Thursday, June 24, 2010

How to be a leader? Lessons from Jack Welch


Retired CEO and Chairman of General Electric Jack Welch speaks to students at the Sloan School of Management at the Massachusetts Institute of Technology in Cambridge, Massachusetts, April 12, 2005.

Back in the early 1980s, soon after Jack Welch was named chief executive officer of General Electric, he unleashed such a torrent of layoffs that the media dubbed him 'Neutron Jack'. The moniker was derived from the neutron bomb, which leaves buildings unscathed but kills the people inside them.

Today, however, Welch views people as flowers to be cultivated rather than as objects to be destroyed. "Managers must walk around with a can of fertiliser in one hand and a watering can in the other," he says.

Speaking to a standing-room only crowd at Wharton as part of the Zweig lecture series, Welch said that each employee is like a flower.

"As a manager, you've got to be nurturing flowers all the time," he said. If this is done right, companies will end up with magnificent gardens. But with a hint of the old neutron touch, Welch added, "If the flowers don't grow, you've got to cut them out."

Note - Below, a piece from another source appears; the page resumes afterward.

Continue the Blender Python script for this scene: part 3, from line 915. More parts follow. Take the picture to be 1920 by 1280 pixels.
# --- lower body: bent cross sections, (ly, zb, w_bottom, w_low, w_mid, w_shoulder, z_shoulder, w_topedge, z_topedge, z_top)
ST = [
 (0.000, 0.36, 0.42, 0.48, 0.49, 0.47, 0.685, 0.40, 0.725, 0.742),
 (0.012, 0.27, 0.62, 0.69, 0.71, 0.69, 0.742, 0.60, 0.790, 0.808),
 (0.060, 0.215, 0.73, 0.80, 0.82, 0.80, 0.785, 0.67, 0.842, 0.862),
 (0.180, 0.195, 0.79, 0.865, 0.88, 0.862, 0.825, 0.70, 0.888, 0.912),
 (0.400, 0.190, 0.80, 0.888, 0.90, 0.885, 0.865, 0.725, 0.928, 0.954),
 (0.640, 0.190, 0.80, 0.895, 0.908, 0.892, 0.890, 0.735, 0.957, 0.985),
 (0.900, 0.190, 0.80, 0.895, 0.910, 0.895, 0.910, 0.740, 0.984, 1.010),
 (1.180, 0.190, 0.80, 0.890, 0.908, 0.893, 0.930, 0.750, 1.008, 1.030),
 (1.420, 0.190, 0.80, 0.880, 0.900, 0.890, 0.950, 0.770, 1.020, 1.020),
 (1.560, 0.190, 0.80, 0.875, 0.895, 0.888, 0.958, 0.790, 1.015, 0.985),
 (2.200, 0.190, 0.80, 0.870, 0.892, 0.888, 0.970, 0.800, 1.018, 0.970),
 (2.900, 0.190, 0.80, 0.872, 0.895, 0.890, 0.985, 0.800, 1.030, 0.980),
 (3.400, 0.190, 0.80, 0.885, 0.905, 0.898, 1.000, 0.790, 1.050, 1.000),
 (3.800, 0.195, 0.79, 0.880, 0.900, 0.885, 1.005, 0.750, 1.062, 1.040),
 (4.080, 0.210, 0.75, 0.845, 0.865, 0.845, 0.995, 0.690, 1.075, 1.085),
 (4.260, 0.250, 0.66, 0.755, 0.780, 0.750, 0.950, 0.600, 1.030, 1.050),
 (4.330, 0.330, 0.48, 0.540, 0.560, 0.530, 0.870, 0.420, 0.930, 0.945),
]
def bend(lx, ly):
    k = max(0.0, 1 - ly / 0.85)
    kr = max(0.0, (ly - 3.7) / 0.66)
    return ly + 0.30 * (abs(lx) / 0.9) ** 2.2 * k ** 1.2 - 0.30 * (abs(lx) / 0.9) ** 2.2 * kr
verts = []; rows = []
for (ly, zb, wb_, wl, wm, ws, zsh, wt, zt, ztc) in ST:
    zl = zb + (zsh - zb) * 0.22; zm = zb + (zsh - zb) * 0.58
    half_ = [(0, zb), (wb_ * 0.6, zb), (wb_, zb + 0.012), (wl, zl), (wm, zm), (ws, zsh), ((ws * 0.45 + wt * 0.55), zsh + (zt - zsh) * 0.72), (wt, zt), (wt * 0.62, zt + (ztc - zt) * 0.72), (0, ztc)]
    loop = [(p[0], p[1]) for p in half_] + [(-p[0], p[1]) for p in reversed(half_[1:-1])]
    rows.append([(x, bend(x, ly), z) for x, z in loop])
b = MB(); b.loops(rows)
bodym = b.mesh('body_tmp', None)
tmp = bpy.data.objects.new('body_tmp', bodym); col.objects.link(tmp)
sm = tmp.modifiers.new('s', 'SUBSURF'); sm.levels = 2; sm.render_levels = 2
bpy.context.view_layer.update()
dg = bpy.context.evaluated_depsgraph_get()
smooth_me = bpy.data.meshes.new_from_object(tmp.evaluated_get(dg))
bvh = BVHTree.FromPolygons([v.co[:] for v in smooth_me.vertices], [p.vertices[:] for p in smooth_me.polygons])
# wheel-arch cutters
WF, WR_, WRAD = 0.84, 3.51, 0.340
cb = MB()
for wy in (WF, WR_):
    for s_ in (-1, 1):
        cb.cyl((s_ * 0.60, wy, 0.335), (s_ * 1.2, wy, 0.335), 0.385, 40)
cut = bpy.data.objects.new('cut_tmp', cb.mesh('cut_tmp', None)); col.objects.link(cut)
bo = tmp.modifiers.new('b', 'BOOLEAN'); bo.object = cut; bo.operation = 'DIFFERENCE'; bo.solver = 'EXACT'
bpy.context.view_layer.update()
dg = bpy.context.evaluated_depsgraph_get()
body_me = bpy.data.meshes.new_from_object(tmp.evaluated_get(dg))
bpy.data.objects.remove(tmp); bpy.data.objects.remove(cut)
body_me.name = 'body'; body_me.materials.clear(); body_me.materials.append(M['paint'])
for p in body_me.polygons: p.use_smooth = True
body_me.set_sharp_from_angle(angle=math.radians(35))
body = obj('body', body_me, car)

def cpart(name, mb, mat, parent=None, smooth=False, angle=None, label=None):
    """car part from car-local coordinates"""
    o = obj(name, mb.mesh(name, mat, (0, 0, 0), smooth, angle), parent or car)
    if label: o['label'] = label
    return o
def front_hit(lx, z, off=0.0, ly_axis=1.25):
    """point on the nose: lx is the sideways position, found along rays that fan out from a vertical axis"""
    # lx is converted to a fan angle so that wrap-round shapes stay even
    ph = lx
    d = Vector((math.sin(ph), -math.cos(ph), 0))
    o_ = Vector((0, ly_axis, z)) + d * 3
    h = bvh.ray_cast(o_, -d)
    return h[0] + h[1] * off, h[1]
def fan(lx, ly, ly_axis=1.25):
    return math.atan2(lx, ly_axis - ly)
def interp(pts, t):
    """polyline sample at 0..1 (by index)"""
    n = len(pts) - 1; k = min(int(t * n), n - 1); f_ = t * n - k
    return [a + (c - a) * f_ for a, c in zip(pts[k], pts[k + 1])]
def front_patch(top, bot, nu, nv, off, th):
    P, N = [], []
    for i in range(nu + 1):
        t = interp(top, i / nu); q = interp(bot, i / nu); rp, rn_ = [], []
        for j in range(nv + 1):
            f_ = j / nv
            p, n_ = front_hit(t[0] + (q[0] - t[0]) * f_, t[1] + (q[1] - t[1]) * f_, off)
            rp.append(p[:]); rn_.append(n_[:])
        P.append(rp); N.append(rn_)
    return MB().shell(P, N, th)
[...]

Welch's philosophy has certainly paid off handsomely for GE. During his tenure Welch has generated more than $200 billion in new wealth for GE's shareholders. As Fortune once wrote, "Ten thousand dollars put into GE at the start of Welch's term in 1980 would be worth $367,479, two-and-a-half times the value of an identical investment in the S&P 500."

In his speech, Welch shared some principles and philosophies he espoused to drive GE towards success. Among them:

Involve everyone. The most important principle for managing a large organisation is that everyone must be involved in the game. GE took five years to break through its lumbering bureaucracy and convince hundreds of thousands of employees that their ideas mattered.

"An organisation is like a building," Welch said. "Every floor is a layer, and every layer is a nuisance. Every wall is a functional wall. Think about detonating that building."

Create a learning organisation. A company's competitive advantage depends on its ability to learn, share that learning, and act upon it. GE, according to Welch, has learned from countless companies. The goal, he said, should be to create a "boundariless organisation with speed and stretch."

Boundariless organisations are those that go inside, outside, up and down the organisational chain to seek new ideas. Speed means a bias for action.

Example: GE bought 21 companies in four months in Mexico. By stretch, Welch meant setting "limits based on your dreams," in contrast to the budgetsetting sessions at most companies, which are essentially "exercises in how little you can do."

Be agile. The need for agility stems from the unpredictability of the business world. "When I got this job in December 1980, America was in a malaise," Welch said.

"Japan was going to take over the world. Oil was $35 a barrel and was likely to go to $100. Inflation was forever. Now, Japan is on its back, we are awash in oil, and inflation has disappeared."

Being agile allows companies to respond to such shifts in the marketplace. Citing another example, Welch said that until recently Asia was widely seen as the land of the future.

No one expected it to implode -- but it did. Today, that region abounds in opportunities. "Be agile enough to take a chance where no one wants to be," he said. "That's where the values are."

Exercise leadership. The most important thing a business school can teach, according to Welch, is leadership and how to deal with people.

Welch's notion of leadership involves learning what he calls the four Es.

Energy: Be everywhere as fast as you can be.

Energise others: "You have no right to be a leader if you don't have it in your soul to build others," Welch said. "Nothing is worse than a whirling dervish who bores everyone. You need fertiliser and water."

Edge: Managers must make tough calls when they have to. They must say yes or no. If the flowers don't grow, they must cut them out.

Execute: Welch believes this is the biggest mistakes that most CEOs make. They make plans but fail to execute them.

Welch believes that companies don't celebrate enough when their people win. They get so caught up in the daily grind of work that they don't stop to enjoy what they have achieved.

"Do things that build people's self confidence," he said. "It's all about praising others and getting excited about their victories."